The day started at Bandra Station, where I was immediately spotted by a lanky 24-year-old employee of Imran's named Sikander. He bought me a ticket and we both jumped onto a northbound train that seemed to come straight out of Slumdog Millionaire and which, even on a Saturday morning, was packed with commuters. We got off a few miles north, at Goregaon Station, then hopped in a tiny auto-rickshaw, which took us the last few miles, over a bumpy dirt road. When we reached the entrance to Film City, I was expecting something show-bizzy—some lights, a few signs, anything.
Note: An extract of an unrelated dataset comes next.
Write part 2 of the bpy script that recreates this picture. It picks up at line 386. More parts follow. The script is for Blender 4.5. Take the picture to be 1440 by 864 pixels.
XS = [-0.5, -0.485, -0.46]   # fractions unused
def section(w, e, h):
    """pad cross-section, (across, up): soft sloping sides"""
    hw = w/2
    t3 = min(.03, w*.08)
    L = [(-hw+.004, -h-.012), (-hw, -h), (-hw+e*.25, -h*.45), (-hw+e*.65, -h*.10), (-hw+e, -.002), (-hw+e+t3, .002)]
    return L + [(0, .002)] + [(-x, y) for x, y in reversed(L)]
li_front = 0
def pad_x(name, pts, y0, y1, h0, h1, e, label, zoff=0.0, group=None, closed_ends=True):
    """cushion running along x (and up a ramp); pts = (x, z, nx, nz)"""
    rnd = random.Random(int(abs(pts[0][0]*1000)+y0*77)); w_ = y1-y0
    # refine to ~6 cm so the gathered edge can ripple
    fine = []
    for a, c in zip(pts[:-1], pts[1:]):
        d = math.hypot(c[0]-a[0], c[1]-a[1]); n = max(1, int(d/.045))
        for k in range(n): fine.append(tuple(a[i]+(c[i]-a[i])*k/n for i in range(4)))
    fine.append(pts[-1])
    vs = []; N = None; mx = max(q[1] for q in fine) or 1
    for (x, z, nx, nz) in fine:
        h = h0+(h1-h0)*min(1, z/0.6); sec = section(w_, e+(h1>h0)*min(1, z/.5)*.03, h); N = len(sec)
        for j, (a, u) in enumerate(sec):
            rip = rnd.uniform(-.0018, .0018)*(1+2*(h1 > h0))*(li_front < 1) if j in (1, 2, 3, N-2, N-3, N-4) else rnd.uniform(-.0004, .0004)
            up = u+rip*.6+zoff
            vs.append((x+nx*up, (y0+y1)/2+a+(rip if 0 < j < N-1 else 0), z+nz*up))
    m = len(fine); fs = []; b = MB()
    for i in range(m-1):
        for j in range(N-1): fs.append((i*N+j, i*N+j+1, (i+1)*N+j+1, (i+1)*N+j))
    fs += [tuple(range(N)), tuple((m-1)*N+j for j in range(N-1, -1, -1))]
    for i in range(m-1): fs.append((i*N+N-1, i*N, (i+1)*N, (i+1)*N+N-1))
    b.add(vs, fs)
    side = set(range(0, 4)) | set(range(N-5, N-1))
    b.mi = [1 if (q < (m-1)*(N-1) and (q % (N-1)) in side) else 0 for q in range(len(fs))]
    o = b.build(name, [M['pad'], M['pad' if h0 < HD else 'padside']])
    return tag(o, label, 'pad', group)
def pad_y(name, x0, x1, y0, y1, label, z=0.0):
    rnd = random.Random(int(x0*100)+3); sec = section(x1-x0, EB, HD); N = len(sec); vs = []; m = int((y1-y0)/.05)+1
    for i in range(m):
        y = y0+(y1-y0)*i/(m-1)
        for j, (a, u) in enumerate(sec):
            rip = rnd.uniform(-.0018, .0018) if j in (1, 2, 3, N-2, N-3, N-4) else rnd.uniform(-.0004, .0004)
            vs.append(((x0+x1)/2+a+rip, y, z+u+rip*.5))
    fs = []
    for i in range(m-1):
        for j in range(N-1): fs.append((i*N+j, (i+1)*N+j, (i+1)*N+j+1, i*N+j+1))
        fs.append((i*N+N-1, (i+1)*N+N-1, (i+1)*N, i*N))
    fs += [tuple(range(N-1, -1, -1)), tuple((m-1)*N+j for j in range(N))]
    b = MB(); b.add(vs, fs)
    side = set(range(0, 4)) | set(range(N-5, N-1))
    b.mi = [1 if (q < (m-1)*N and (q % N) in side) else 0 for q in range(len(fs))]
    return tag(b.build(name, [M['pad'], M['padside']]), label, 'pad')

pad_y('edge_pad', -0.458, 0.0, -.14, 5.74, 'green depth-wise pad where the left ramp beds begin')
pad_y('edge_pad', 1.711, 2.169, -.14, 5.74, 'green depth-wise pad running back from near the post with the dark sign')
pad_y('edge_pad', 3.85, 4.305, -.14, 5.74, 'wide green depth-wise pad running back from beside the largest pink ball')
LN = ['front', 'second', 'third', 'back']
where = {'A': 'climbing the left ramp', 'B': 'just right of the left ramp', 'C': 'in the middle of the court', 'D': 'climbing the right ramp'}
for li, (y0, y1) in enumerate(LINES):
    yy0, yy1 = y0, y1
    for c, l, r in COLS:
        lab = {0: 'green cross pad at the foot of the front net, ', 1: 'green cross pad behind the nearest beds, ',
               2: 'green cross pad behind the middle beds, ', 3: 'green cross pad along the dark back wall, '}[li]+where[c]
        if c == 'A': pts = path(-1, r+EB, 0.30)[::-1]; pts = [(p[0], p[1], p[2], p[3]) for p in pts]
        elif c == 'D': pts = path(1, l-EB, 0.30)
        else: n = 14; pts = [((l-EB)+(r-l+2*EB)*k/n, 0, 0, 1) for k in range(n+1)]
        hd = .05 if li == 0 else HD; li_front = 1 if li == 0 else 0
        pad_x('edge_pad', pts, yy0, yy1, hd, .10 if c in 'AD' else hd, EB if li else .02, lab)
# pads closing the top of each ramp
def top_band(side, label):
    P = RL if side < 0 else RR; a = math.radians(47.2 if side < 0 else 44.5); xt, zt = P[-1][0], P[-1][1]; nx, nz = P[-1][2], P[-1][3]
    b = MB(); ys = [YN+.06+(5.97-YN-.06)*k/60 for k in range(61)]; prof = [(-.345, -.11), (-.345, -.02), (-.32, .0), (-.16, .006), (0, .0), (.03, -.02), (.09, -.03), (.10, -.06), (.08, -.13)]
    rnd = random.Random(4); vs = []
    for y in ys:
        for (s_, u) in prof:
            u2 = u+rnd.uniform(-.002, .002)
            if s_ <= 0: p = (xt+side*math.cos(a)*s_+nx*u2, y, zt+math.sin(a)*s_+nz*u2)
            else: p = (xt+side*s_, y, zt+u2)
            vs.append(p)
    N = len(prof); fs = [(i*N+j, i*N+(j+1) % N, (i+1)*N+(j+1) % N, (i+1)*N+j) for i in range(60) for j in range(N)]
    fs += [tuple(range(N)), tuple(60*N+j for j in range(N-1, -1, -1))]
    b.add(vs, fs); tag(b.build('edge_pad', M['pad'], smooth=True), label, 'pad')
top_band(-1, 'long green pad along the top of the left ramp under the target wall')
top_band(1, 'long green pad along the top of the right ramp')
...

Bollywood produces more than 900 movies a year, grossing billions of dollars, and this is the creative epicenter of the business, the home of nearly every back lot. But there's just two desultory guards and a gate, which was raised without any check of ID's.
Everything about Bollywood, it turns out, is ramshackle and improvised. The area around the set looked like some bargain lover's idea of summer camp—a dirt road, a bunch of wood buildings with tin roofs. I was promptly delivered to the costume department, where men speaking Hindi started draping me with a variety of dress shirts, ties, and dated-looking business suits. I'd been pegged immediately as "middle-aged business dork" and ended up in a pink striped shirt, a thin black tie, and a tight suit of green and blue fabric that looked like industrial carpeting. I assumed from my outfit—wrongly, as it happens—that the movie was set in the '70s.
The only other Westerner to show up was a 26-year-old from Buenos Aires named Maia, whom they put in a colorful frumpy dress with a big red rose in the middle of the neckline. "I look like a clown!" she shouted. "Why do they want me to look like a clown?"